» **GOAL OF THE EXERCISE**: Search the records below for the word "picture" and show every line where it occurs.

» **MATERIAL**:
%%

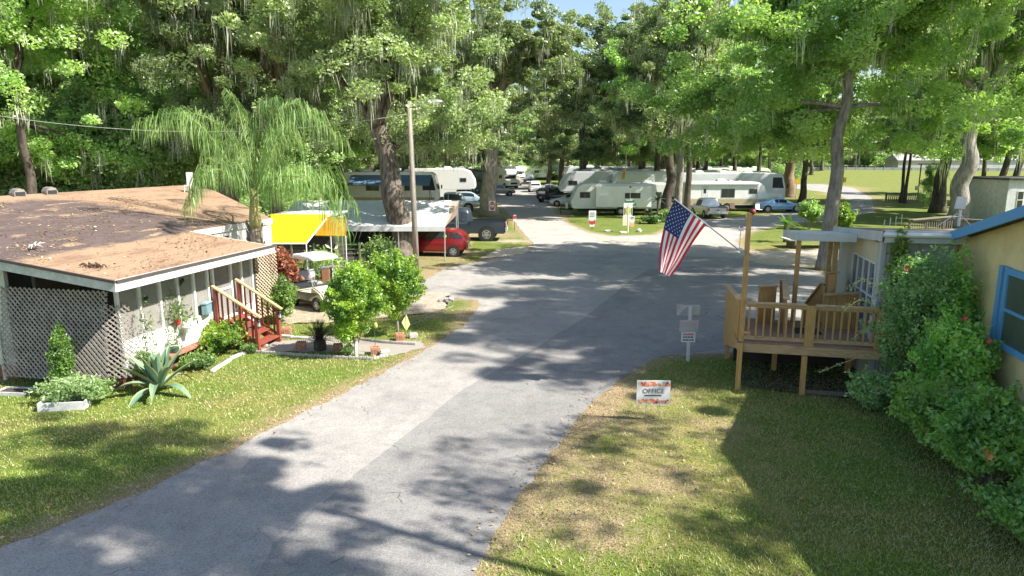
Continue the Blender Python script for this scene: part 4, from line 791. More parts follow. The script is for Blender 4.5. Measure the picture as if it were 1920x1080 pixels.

%%
%%

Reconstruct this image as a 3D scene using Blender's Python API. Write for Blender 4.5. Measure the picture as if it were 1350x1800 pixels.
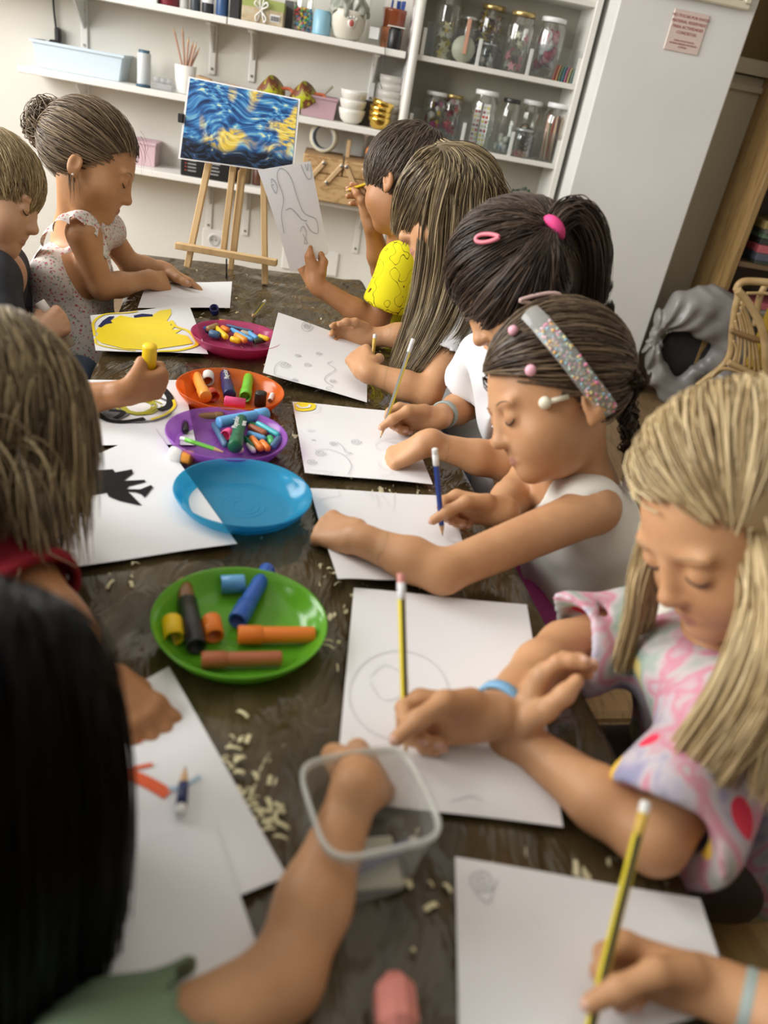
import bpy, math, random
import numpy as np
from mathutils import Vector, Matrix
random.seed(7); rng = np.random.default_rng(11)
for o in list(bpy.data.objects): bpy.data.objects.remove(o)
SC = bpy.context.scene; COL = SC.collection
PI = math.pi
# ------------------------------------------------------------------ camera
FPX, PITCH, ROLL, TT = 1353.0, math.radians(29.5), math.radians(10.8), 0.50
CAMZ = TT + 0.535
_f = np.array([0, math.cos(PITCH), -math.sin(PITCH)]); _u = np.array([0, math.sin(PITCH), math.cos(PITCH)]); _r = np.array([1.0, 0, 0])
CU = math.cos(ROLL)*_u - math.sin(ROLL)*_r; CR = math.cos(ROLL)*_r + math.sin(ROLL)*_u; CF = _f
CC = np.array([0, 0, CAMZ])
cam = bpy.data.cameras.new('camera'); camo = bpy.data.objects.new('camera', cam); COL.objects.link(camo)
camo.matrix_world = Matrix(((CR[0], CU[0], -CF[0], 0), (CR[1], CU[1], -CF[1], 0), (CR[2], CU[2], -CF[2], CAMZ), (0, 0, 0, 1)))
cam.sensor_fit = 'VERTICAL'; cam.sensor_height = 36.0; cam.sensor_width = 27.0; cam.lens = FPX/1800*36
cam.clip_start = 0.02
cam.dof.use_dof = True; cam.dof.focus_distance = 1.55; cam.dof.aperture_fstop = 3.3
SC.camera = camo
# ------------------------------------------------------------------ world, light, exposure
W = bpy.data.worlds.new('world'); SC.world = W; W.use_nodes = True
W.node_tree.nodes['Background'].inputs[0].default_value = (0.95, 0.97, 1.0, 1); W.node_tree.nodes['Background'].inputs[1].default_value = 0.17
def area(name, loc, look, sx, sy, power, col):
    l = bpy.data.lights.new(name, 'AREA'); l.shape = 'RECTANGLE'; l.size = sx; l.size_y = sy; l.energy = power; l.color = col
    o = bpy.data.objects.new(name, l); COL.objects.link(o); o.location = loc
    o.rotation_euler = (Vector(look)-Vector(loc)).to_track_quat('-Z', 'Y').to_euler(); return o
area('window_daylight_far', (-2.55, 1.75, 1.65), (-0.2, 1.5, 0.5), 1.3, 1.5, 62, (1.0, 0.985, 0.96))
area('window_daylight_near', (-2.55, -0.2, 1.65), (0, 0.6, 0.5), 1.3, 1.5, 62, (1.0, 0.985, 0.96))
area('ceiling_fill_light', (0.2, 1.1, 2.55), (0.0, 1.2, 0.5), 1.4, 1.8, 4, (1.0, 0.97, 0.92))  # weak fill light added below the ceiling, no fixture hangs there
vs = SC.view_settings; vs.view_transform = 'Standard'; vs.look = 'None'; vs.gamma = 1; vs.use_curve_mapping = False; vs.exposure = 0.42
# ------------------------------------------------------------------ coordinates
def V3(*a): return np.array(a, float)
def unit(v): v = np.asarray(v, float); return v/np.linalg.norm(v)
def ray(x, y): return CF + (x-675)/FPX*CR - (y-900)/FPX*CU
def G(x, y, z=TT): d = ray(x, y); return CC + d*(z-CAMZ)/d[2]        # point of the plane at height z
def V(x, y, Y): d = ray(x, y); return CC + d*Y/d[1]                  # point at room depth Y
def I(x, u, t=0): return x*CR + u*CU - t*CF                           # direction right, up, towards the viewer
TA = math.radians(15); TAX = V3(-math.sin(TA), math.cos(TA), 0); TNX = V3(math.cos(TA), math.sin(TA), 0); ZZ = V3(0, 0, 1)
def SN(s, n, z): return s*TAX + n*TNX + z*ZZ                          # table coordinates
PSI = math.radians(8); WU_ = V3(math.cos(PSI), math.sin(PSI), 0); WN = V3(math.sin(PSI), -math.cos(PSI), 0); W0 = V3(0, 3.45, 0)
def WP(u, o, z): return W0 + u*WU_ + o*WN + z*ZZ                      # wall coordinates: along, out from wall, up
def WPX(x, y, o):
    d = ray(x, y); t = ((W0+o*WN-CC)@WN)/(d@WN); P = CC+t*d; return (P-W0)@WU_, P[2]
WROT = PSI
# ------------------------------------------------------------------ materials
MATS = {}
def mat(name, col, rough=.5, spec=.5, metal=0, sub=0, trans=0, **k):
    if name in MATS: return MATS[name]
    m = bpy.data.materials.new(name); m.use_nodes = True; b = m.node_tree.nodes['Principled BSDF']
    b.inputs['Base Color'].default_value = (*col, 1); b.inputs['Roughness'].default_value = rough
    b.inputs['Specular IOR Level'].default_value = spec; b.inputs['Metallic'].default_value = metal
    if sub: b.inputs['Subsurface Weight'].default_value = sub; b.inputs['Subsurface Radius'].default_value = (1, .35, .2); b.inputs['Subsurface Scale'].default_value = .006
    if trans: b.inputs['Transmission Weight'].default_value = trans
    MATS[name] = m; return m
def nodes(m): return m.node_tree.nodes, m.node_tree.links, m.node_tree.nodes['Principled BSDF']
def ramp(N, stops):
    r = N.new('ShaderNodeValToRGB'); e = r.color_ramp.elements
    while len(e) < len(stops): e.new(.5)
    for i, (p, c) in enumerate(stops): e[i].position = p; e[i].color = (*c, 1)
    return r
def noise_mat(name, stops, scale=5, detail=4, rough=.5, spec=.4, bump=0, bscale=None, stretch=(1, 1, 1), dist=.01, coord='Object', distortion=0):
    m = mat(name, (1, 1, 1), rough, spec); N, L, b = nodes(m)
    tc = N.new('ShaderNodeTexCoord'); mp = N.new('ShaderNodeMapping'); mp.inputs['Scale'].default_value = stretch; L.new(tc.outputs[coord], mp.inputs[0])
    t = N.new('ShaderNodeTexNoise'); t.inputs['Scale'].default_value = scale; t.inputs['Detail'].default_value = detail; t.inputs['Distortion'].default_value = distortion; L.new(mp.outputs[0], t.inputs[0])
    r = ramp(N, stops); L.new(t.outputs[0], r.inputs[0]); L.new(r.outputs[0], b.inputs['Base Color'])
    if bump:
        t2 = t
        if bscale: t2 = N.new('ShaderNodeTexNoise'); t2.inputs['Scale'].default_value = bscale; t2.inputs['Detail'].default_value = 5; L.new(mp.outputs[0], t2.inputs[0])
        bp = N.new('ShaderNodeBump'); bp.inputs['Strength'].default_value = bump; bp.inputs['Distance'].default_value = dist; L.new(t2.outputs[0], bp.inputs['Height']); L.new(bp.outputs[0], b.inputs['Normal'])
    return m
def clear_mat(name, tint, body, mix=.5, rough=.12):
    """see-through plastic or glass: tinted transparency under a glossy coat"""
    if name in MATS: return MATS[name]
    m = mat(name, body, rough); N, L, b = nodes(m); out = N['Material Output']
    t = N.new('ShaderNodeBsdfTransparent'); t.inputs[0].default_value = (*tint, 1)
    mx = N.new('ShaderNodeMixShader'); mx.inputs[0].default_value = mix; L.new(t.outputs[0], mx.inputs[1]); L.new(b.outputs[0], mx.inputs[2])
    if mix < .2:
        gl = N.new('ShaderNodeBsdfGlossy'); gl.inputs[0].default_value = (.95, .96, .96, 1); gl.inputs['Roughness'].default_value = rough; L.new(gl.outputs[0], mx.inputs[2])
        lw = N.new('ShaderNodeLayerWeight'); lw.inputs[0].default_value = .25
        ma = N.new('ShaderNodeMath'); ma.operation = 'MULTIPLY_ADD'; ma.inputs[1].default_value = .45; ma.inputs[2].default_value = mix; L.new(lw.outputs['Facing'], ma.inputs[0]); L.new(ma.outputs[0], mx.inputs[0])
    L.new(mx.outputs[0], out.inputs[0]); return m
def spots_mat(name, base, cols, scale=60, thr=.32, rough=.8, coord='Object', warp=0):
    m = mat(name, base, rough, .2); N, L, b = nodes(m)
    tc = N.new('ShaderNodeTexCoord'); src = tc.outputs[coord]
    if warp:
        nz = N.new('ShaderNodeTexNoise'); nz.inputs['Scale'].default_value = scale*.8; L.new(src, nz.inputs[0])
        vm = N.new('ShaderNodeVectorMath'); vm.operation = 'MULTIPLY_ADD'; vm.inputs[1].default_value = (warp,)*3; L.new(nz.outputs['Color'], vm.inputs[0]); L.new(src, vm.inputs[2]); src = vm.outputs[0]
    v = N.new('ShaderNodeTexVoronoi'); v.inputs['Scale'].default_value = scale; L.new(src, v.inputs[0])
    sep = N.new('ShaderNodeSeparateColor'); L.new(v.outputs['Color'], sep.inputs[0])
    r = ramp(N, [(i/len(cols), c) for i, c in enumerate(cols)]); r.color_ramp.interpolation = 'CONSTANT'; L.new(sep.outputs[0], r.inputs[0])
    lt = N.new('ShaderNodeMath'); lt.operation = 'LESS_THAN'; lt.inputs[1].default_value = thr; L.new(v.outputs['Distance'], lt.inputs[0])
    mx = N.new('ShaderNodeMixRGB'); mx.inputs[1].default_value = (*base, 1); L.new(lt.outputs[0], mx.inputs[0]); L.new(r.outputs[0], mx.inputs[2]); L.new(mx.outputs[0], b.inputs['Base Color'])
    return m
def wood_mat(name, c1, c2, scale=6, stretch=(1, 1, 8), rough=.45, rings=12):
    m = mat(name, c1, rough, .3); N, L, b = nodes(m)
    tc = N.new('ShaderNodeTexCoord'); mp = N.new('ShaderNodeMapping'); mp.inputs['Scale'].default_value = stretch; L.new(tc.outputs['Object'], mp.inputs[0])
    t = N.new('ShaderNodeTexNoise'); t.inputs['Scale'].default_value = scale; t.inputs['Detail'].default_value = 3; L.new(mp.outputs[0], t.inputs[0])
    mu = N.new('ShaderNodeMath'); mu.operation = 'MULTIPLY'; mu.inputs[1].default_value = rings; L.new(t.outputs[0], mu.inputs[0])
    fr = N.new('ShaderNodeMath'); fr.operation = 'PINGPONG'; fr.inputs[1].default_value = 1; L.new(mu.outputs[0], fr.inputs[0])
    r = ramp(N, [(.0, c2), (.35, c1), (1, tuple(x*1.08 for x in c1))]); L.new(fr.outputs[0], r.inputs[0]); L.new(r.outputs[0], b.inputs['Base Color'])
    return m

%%

» **WRITTEN REPLY**:
Continue the Blender Python script for this scene: part 4, from line 791. More parts follow. The script is for Blender 4.5. Measure the picture as if it were 1920x1080 pixels.
Reconstruct this image as a 3D scene using Blender's Python API. Write for Blender 4.5. Measure the picture as if it were 1350x1800 pixels.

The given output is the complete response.